### DIRECTIONS
Within the material below, find each line bearing the word "scene" and present it.

++++

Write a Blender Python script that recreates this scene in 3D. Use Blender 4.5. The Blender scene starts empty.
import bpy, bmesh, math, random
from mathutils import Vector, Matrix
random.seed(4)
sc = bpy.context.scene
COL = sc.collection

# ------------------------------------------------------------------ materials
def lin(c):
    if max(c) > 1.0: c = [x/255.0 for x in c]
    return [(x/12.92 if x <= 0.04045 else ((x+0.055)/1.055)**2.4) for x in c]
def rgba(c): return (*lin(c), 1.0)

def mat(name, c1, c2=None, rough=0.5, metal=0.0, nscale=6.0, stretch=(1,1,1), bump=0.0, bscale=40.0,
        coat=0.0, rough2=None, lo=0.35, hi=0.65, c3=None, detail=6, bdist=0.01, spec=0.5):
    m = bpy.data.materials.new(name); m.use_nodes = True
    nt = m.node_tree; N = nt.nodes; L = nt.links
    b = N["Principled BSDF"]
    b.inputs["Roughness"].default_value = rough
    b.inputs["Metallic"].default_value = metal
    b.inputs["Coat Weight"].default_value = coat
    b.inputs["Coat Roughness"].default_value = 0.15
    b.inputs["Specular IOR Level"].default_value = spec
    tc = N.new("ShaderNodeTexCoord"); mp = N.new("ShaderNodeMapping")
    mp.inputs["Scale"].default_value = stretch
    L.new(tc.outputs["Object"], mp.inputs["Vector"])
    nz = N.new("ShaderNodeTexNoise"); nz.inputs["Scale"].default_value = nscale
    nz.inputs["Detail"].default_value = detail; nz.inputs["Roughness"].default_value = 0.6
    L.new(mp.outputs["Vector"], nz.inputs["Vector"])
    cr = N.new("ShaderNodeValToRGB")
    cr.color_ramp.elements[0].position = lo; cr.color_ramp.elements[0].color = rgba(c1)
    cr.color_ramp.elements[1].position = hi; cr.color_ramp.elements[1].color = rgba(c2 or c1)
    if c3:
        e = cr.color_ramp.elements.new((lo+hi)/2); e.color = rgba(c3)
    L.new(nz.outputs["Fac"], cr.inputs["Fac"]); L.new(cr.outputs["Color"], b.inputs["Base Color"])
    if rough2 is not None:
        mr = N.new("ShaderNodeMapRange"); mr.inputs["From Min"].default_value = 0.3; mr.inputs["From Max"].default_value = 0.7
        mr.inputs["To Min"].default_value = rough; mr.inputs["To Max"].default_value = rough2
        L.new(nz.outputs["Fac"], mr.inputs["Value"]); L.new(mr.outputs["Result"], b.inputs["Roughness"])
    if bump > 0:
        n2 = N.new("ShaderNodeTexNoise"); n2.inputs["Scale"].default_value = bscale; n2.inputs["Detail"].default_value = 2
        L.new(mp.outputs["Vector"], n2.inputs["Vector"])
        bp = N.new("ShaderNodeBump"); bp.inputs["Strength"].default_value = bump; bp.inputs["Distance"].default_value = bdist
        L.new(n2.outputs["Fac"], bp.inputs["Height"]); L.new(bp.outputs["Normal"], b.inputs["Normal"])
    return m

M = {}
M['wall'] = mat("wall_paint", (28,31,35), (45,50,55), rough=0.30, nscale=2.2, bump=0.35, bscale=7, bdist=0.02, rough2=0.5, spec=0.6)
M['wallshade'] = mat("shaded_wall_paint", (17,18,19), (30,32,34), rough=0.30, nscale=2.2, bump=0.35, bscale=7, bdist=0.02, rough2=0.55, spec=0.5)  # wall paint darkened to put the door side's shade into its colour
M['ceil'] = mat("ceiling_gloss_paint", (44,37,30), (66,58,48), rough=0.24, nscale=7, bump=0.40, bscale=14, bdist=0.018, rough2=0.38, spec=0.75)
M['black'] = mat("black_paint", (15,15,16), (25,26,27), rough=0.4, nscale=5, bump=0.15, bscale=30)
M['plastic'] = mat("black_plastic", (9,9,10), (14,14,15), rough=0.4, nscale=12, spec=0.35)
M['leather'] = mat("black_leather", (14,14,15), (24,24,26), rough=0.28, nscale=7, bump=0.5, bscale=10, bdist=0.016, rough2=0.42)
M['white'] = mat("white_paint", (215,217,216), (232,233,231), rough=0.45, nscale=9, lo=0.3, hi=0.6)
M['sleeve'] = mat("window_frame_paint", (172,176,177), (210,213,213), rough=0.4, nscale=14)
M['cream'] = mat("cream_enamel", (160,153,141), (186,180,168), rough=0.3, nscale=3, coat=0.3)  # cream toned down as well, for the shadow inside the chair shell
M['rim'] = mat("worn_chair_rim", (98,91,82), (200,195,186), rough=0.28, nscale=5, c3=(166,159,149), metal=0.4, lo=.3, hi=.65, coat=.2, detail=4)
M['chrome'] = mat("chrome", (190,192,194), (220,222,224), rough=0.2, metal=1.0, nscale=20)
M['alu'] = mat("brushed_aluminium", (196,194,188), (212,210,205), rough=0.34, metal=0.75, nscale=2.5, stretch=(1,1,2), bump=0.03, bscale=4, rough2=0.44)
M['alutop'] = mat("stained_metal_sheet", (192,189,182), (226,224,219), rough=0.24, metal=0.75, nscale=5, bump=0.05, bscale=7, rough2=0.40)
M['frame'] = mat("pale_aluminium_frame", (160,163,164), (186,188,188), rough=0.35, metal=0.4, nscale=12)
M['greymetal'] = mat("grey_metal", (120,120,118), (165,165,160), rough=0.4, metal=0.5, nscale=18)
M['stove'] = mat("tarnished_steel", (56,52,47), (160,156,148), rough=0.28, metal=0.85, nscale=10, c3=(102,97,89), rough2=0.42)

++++

### WRITTEN RESPONSE
Write a Blender Python script that recreates this scene in 3D. Use Blender 4.5. The Blender scene starts empty.
sc = bpy.context.scene